We software developers have a knee-jerk hatred of specifications. Rather than write a document describing work we plan to do, we would rather throw together a quick prototype and grow it into the final system. We sometimes feel like specs are for liberal-arts sissies and pointy-haired bosses. Our prehistoric brains want us to dismiss specifications as a waste of time or even an intentional misdirection of energy.

The truth of it is that specs build consensus between developers, testers, tech writers, managers, and customers. They make sure everybody agrees about what to build, how to test it, how to write a user manual for it, and what the priorities are.

The Agile guys talk about the exponentially increasing cost of fixing a bug. The later in the process you find that bug, the more troublesome and expensive it is to fix it. Fixing bugs in code is hard, even prototype code, and fixing text is easy.

Let's learn to trick our brains to work around our reluctance. The Head-First books always start with a great little explanation about how our prehistoric brain circuitry divvies up our attention, classifying things as interesting or boring, and determines what sticks in our memories. Sesame Street learned how to make stuff sticky by

• repetition
  
• lighting up more brain circuitry
  
• infusing the topic with emotional content
  
• relating it to things that were already sticky

One way to infuse your spec with emotional content would be to make it a turf war. That hooks into all our brain circuitry for tribes and feuds. But turf wars are traumatic and damaging to people and projects, so let's not do this.

To light up more brain circuitry, sketch out pieces of the spec on a big whiteboard. Draw a lot of pictures and diagrams. Use different colored markers. Get a few people together and generate consensus (not a turf war), and ask them to help identify issues that you forgot. That meeting is called a design review, like a code review for specs.

Who should write and own the spec?  Part three of Joel Spolsky's great four-part (1, 2, 3, 4) article answers this question, drawing on his experience at Microsoft. One person should write and own the spec, and the programmers should not report to that person. At Microsoft, that person is a program manager.

It's important to differentiate between

• a functional spec (what the user sees and experiences, what the customer wants) dealing with features, screens, dialog boxes, UI and UX, work flow
• and a technical spec (the stuff under the hood) dealing with system components, data structures and algorithms, communication protocols, database schemas, tools, languages, test methodologies, and external dependencies which may have hard-to-predict schedule impacts

Write the functional spec first, then the technical spec, then the code. If you love test-driven development then write the specs, then the tests, then the code.

Joel's article includes some great points on keeping the spec readable.

• Use humor. It helps people stay awake.
  
• Write simply, clearly, and briefly. Don't pontificate.
  
• Re-read your own spec, many times. Eat your own literary dogfood. If you can't stay awake, nobody else will either.
  
• Avoid working to a template unless politically necessary.

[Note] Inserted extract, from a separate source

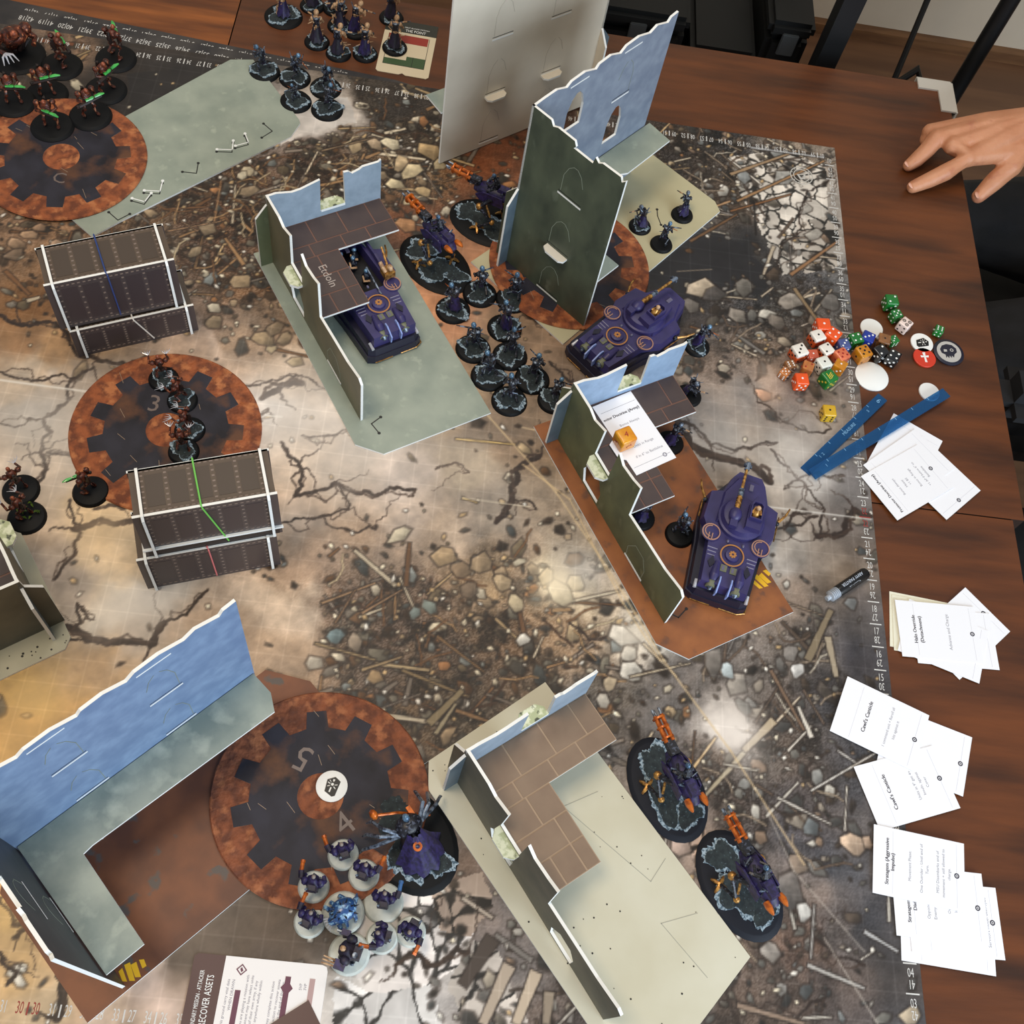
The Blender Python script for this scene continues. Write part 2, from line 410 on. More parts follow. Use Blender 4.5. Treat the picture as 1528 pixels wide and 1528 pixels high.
    for pts, w, c in BEAMS:
        a, b = at(*pts[0]), at(*pts[1]); stick(a[0], a[1], b[0], b[1], w*.72, np.array(c)*.84, .8)
    for pts, w in CRACKS:
        pw = [at(*p) for p in pts]
        line(pw, w*.75, (44, 34, 29), .9, .1); line(pw, w*.4, (60, 46, 38), .8, .16)
        for _ in range(max(1, len(pw)//2)):
            b = rnd.choice(pw); t = rnd.uniform(0, 6.3); L = rnd.uniform(.6, 2.2)
            line([b, (b[0]+L*math.cos(t), b[1]+L*math.sin(t))], w*.4, (52, 40, 34), .85, .14, True)
    for px_, py_, r, c, a in DUST_GLARE:
        x, y = at(px_, py_); sl = window(x-2.2*r, x+2.2*r, y-2.2*r, y+2.2*r)
        d = np.hypot(GX[sl]-x, GY[sl]-y)*(1+(f1[sl]-.5)*.9); put(sl, np.exp(-(d/r)**2)*a, np.array(c, float))
    # printed one-inch grid and deployment lines
    for k in range(12, 60): col[:, int(round(ix(k)))] += 9
    for k in range(0, 45): col[min(ny-1, int(round(iy(k)))), :] += 9
    for pts, w, c, a in LINES: line([at(*p) for p in pts], w, c, a)
    col = np.clip(col, 3, 252)/255.
    lc = np.where(col <= .04045, col/12.92, ((col+.055)/1.055)**2.4)
    me = bpy.data.meshes.new('mat_sheet'); nv = nx*ny
    co = np.zeros((nv, 3), np.float32); co[:, 0] = GX.ravel()*U; co[:, 1] = GY.ravel()*U
    i = np.arange(ny-1)[:, None]*nx+np.arange(nx-1)[None, :]; i = i.ravel()
    q = np.stack([i, i+1, i+nx+1, i+nx], 1).astype(np.int32)
    me.vertices.add(nv); me.vertices.foreach_set('co', co.ravel())
    me.loops.add(q.size); me.loops.foreach_set('vertex_index', q.ravel())
    me.polygons.add(len(q)); me.polygons.foreach_set('loop_start', np.arange(len(q), dtype=np.int32)*4)
    me.update(calc_edges=True)
    at_ = me.attributes.new('print_colour', 'FLOAT_COLOR', 'POINT')
    rgba = np.ones((nv, 4), np.float32); rgba[:, :3] = lc.reshape(-1, 3); at_.data.foreach_set('color', rgba.ravel())
    me.validate(); return me
# what the mat shows, warm lamplight at lower left painted in: (photo x, photo y, colour, amount of rubble)
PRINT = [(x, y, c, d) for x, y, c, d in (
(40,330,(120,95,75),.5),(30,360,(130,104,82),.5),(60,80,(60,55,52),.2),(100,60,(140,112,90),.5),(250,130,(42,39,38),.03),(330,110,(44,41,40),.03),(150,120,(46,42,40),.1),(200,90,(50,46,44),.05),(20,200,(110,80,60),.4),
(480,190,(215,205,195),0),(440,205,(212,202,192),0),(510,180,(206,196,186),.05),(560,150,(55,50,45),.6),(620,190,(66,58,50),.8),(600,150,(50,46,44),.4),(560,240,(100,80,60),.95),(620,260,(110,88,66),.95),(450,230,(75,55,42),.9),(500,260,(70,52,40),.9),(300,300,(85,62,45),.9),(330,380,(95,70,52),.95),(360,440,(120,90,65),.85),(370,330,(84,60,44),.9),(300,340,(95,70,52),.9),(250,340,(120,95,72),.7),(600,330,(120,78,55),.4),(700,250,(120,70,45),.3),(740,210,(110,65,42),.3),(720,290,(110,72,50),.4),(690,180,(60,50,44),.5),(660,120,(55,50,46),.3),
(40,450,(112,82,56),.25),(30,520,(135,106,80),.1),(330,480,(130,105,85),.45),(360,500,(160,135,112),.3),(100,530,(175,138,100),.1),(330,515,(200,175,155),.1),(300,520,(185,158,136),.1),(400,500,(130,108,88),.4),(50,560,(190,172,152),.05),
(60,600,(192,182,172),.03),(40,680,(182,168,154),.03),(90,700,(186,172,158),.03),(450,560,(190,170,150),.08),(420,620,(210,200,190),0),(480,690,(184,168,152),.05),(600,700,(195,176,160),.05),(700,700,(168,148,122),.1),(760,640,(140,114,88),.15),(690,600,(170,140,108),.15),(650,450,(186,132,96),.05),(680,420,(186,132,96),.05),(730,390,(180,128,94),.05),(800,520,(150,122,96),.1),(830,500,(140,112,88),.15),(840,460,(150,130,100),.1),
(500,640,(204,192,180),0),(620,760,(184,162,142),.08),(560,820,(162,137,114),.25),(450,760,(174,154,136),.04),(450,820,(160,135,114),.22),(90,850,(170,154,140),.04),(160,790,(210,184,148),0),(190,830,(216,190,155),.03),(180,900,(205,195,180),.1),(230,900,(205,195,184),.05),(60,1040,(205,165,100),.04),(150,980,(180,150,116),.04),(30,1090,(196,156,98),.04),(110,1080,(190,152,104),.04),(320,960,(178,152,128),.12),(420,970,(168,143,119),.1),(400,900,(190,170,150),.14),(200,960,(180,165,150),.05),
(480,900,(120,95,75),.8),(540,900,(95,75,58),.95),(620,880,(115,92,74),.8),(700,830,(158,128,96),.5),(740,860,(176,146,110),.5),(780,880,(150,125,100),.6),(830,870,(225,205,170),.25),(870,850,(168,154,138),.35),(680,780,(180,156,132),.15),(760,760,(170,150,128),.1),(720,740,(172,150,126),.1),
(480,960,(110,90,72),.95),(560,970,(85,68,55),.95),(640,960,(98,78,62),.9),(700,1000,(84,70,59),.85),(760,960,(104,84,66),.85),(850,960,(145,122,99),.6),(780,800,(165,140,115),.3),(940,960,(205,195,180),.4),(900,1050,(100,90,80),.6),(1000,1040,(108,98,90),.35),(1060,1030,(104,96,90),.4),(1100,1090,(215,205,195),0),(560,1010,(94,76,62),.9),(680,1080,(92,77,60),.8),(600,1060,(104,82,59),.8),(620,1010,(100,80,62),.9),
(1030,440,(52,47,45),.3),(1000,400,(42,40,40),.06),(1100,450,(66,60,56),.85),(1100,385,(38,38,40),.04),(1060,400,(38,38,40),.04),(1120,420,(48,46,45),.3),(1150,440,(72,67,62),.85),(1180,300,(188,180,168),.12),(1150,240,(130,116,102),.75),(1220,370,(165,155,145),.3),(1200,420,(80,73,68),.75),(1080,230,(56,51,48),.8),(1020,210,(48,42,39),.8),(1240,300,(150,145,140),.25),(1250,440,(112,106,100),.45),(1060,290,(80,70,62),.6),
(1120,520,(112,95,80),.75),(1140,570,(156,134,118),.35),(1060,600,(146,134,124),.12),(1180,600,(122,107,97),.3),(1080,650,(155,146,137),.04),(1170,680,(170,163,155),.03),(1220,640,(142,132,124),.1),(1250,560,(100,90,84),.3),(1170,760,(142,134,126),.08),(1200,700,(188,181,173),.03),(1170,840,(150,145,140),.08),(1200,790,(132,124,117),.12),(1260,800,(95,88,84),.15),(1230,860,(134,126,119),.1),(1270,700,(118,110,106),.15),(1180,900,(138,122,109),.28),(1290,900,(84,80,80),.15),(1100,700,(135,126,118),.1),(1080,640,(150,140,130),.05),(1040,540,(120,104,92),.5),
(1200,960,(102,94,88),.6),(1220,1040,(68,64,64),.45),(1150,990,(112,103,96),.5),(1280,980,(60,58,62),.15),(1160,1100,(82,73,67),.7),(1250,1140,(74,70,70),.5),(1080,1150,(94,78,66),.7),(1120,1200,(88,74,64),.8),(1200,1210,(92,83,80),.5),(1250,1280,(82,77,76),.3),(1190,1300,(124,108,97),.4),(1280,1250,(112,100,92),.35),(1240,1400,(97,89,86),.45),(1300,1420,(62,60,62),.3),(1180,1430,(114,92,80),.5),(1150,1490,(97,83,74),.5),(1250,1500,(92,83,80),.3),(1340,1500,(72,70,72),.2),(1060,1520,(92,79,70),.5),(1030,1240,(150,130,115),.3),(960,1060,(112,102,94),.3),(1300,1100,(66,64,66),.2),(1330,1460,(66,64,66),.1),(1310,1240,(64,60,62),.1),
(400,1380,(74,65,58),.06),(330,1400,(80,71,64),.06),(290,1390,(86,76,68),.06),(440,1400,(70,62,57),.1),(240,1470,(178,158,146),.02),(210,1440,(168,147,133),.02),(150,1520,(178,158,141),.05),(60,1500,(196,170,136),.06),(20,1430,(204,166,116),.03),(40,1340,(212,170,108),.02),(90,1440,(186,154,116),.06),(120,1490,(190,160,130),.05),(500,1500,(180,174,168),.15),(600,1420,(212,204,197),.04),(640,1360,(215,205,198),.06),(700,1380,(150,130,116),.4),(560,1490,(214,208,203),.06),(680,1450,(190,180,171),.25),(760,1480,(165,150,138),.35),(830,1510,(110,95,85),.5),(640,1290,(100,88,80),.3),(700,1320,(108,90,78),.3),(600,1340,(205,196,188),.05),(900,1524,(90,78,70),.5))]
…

How do you know when the spec is done?

• The functional spec is done when the system can be designed, built, tested, and deployed without asking more questions about the user interface or user experience.
  
• The technical spec is done when each component of the system can be designed, built, tested, and deployed without asking more questions about the rest of the system.

This doesn't mean that these documents can never be updated or renegotiated. But the goal is to aim for as little subsequent change as possible.

I am still sorely tempted by the idea of a quick prototype, an "executable spec" that exposes bugs in design or logical consistency. Maybe it's OK to co-develop this with the spec, or tinker with it on one's own time, or consider it as a first phase of the coding. I'm still sorting this out. The basic rationale of a spec, that fixing bugs in text is easier and cheaper than fixing bugs in code, still needs to be observed.